Langa is a microcosm of the South African SME landscape. As an example, it mirrors global research that has found that SMEs play a pivotal role in peace and human development, conflict resolution and reconciliation, both as job creators and community builders. As such, the public sector needs to act on its duty to support and develop emerging SMEs and assist in inculcating a culture of human rights appreciation and acknowledgment within SMEs. 

In light of the role of SMEs in shaping more equitable, just societies, Jeremy Lang hones in on three of the most applicable human rights within the context of business and provides the following advice for SMEs: 

The right to self-determination

The right to self-determination involves the rights of all people to pursue economic, social and cultural development freely and without outside interference. Within the South African context, this right is particularly relevant to locals and their place within the international community. 

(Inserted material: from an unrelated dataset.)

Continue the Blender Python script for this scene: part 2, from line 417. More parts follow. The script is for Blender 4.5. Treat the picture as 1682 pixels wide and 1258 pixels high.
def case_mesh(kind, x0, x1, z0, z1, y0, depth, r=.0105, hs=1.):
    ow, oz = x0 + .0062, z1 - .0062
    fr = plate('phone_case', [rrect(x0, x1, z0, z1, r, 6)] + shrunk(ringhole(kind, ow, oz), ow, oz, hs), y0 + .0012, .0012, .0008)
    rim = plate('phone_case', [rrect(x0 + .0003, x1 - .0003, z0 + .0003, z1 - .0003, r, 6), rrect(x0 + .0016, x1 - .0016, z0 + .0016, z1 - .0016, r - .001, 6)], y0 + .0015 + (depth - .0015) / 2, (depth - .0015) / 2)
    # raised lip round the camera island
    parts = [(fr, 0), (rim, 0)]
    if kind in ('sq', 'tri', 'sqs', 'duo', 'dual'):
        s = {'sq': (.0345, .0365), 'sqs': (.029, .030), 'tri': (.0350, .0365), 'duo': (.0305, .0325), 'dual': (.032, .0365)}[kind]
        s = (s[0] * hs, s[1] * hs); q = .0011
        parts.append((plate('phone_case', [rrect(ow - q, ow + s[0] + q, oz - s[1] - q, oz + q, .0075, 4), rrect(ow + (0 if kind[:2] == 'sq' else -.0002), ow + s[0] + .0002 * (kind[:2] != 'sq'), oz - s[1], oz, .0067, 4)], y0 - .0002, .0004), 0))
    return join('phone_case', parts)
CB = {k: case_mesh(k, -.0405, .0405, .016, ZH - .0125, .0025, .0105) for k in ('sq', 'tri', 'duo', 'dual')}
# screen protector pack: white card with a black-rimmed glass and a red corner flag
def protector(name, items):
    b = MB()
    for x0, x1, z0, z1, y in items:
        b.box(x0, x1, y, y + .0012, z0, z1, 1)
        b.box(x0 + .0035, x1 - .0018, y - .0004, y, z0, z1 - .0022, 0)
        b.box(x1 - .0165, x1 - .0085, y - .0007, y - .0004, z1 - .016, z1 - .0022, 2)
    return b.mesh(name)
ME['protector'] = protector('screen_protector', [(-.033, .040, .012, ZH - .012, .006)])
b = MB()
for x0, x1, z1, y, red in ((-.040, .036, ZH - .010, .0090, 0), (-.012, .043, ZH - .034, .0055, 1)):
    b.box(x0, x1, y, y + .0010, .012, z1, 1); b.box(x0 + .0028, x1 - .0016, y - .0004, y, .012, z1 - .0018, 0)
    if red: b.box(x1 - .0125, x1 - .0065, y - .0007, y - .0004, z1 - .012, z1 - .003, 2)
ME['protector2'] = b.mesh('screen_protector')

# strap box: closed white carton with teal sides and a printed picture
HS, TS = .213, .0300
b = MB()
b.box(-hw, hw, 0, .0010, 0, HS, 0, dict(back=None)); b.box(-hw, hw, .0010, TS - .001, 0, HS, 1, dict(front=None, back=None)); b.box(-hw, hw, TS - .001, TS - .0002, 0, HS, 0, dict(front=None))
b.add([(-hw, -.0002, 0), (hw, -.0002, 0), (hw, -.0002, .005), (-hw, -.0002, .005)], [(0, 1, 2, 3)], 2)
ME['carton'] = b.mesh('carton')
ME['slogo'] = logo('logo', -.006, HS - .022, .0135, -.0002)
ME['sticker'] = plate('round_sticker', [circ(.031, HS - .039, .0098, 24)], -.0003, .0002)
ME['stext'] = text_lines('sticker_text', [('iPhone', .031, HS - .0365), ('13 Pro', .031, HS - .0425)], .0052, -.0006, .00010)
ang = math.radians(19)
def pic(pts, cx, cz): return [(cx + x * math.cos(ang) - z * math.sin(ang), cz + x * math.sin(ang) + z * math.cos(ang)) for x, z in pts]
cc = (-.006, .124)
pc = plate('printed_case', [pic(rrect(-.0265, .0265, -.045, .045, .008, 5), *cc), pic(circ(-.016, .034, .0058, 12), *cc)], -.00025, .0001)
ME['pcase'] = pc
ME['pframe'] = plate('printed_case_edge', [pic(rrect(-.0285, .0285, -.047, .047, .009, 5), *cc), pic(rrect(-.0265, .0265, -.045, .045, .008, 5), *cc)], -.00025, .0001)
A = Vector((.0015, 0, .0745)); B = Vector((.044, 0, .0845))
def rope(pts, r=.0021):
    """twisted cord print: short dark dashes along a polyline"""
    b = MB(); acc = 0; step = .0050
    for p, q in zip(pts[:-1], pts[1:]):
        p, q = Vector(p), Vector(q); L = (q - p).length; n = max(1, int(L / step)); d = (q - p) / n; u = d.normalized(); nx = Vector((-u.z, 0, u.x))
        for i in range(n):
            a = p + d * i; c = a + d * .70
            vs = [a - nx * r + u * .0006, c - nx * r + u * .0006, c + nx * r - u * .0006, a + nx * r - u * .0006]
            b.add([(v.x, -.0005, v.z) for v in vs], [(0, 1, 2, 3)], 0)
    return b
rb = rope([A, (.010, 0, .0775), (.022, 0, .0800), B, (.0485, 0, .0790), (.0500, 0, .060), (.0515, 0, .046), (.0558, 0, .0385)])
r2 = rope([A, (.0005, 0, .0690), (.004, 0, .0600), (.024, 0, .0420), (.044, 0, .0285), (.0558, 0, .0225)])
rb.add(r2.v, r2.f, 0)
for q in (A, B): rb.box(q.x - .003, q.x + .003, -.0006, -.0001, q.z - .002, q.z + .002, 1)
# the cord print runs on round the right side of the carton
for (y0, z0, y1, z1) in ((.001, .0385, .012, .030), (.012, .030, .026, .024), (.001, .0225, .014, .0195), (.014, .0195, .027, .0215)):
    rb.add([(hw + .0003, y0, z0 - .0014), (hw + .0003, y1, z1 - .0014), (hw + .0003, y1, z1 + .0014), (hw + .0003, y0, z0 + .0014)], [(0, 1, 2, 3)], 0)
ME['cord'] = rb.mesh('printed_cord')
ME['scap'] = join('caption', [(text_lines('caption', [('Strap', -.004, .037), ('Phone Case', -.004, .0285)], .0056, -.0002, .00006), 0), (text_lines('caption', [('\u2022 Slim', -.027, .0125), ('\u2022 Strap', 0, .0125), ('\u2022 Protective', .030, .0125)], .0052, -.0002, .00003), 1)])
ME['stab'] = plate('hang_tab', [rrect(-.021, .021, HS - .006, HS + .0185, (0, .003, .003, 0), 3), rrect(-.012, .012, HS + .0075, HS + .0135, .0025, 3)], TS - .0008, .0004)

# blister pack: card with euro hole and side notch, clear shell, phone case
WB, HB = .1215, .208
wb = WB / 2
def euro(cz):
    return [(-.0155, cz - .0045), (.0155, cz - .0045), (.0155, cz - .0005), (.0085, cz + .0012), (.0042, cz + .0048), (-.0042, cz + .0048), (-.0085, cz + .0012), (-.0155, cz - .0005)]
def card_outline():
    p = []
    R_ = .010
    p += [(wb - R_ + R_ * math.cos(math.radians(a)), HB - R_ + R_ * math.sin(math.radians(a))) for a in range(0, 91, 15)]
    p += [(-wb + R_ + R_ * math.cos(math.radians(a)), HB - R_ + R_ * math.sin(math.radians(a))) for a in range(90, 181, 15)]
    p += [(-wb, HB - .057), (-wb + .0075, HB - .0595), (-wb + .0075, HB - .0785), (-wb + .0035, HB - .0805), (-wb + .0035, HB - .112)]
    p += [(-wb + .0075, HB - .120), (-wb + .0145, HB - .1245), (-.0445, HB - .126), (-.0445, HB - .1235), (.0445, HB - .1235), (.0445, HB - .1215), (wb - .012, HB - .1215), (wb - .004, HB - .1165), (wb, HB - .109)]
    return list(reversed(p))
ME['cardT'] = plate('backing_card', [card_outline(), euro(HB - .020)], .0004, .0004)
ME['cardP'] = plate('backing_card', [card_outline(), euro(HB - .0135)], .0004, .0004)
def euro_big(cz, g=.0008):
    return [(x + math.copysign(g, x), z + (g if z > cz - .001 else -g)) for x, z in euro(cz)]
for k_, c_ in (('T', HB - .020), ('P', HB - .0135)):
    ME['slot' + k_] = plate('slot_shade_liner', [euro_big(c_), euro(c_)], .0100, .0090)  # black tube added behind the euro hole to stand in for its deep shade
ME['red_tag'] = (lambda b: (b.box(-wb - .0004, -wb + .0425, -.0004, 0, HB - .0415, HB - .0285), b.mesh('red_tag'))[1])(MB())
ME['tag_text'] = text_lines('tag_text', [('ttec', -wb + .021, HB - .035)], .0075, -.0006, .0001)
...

For small businesses, respecting and protecting this right means not engaging in business activities on land that has traditional or cultural significance for the local people of that land without the required approvals or community involvement. It also means that all individuals with whom an SME interacts and transacts, have the right to choose their own economic, social and political affiliations, without fear of being discriminated against. 

The right to privacy

SMEs are responsible for respecting their employees’ and stakeholders’ right to privacy. This issue has come under intense scrutiny in recent times, along with the ratification of the Protection of Personal Information Act (POPI Act) in 2021. South African SMEs need to follow the example of large corporates in familiarising themselves with the POPI Act, not only in respect of how customers’ data is used but also how data that belongs to their employees is used and distributed. The POPI Act also has implications for how much information SMEs can ask for from job applicants and their employees. Retaining CVs of job applicants for example, after they have been used for the relevant purpose, would be a violation of the POPI Act, which gives effect to the fundamental human right to privacy.. For SMEs, having a privacy policy in place is essential. 

Further examples of human rights violations in this regard, include disclosing confidential information that an employee might have shared with an in-house counsellor, requiring pregnancy tests as part of job applications or selling equipment or technology that can be used to track and monitor individual’s communications and movements. 

The right to freedom of thought, conscience, and religion

South Africa is a multi-cultural hub, characterised by the existence of many different creeds, religious and spiritual backgrounds and ways of self-expression. Every individual has the freedom to choose these aspects of their identity freely and without fear of discrimination. In respecting this human right, SMEs need to scrutinise their attitudes and approaches to employees and stakeholders who are diverse in their belief systems. Not allowing the wearing of certain religious or spiritual clothing and symbols, would be a violation of this right. In addition, it is the obligation of every SME to ensure that individuals belonging to any spiritual or religious faith, have the opportunity to apply for reasonable time off for religious holidays and observances. 

Lang concludes: “As leaders in the business realm as well as in their communities, SME owners have a unique opportunity to lead the way in terms of promoting a culture that respects human rights at a grassroots level – which ultimately, is where it matters most and where real transformation happens first.”